Filed under: Books, Britain, Economics, History, Quotations — Tags: , , , — Nicholas @ 01:00

Sometimes A Christmas Carol is read as a critique of capitalism, which is understandable. Dickens had, for example, seen firsthand the horrors of 19th-century English coal mines, where young children sometimes slaved away in darkness and despair. Rather than throw out capitalism, however, Dickens may have sought to soften its harsher edges. The Economist magazine once suggested the tale was not so much a Karl Marx-style attack as it was the work of a reformer.

After all, Tiny Tim and the street children of London don’t run Scrooge out of town like a pariah. Nor does Scrooge abandon his business to dedicate his life to eastern philosophy. Rather, he learns to voluntarily spread his wealth around, not so differently than Bill Gates or MacKenzie Scott might do today.

One could draw the conclusion, therefore, that a businessman who has accumulated vast wealth can do many great things through charity. Today, the “Giving Pledge” signed by Warren Buffet and others, as well as elements of the “Effective Altruism” movement, adopt a model of this sort, which essentially says the best way to do good is to make a lot of money. Scrooge’s belated charitability never would have been possible if London had been home to communist breadlines.

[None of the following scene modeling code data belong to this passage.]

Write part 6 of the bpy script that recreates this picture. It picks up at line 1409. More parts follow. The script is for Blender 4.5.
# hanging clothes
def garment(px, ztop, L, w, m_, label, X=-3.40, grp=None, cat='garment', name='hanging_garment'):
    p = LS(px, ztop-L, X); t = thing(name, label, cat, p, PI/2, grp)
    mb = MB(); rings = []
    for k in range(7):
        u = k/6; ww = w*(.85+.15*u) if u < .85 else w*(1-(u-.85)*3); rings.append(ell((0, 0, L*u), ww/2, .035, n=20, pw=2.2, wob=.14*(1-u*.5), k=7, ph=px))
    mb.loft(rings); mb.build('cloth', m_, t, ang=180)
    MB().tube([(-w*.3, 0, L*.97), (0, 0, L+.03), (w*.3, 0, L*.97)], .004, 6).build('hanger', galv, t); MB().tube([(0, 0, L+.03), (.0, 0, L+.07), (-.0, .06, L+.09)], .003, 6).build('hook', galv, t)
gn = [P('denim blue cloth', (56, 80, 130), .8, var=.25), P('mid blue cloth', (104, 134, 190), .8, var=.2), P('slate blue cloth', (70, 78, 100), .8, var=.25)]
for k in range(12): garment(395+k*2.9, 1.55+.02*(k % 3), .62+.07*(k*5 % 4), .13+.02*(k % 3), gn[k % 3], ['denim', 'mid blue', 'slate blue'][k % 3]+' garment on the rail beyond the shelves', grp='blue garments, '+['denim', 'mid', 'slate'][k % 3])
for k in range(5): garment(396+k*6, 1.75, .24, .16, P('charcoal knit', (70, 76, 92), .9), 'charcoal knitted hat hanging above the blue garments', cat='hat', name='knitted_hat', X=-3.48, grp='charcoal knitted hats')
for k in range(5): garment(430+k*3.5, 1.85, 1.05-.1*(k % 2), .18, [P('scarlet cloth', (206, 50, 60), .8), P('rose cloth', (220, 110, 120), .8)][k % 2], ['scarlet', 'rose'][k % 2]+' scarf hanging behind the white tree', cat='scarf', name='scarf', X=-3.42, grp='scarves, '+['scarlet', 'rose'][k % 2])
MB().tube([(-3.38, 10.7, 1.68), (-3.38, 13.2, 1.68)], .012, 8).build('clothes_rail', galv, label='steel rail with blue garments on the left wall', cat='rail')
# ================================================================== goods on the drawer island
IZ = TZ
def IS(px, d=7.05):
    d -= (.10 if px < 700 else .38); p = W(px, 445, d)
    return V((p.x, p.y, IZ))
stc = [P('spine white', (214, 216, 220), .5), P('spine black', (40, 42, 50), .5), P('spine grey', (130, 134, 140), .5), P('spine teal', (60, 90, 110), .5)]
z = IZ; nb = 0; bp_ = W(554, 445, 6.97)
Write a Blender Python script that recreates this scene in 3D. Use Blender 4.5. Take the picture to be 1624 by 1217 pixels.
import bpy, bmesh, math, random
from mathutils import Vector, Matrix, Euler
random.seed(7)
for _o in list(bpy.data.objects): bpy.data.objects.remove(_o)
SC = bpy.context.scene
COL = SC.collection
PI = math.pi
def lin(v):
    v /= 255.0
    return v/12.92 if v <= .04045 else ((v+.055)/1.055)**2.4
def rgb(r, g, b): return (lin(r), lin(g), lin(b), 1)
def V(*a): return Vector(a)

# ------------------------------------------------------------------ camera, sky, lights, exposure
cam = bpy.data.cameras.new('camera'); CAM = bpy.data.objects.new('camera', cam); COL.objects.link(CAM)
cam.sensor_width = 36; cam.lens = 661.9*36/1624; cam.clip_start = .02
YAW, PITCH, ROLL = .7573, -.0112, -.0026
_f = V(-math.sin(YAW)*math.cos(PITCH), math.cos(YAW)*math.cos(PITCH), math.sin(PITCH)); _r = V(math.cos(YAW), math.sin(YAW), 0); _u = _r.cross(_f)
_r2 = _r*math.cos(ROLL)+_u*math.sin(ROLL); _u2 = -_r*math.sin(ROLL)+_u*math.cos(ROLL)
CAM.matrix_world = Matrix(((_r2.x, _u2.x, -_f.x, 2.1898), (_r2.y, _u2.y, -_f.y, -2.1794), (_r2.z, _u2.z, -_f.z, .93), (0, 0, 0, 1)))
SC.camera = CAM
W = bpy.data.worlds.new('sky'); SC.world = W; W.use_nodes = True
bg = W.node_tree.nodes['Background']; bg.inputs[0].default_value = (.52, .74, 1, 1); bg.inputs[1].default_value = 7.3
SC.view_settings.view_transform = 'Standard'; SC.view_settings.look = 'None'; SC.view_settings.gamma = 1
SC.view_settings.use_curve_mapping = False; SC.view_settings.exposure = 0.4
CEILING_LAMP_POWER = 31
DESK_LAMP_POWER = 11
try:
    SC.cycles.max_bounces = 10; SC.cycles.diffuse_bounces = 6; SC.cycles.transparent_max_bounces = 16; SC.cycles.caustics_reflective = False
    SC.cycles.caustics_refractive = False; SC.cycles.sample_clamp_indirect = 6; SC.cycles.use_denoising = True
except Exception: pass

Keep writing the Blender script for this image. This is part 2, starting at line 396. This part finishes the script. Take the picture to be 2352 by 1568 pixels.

The idea goes beyond charity. In The Constitution of Liberty, the great economist Friedrich Hayek argued that it’s socially beneficial to have a leisure class of wealthy individuals pursuing their idiosyncratic passions or even vanities. Today, Jeff Bezos and Elon Musk plan to take us to the stars with SpaceX and Blue Origin. Will they make it to Mars or beyond? They might not beat the odds, but it can’t happen if they don’t try.

One might apply the same logic to cryptocurrencies. Like Scrooge’s wealth, they make some people uncomfortable, and at the moment they can resemble online gambling. But that doesn’t mean they should be banned or replaced by a boring, government-run alternative. Like Musk and Bezos’s space aspirations, there’s potential for the technology to revolutionize an aspect of life — in this case, financial transactions on the internet. That potential is just as-of-yet unfulfilled.

James Broughel, “The Hidden Economic Lesson in A Christmas Carol“, Foundation for Economic Education, 2021-12-24.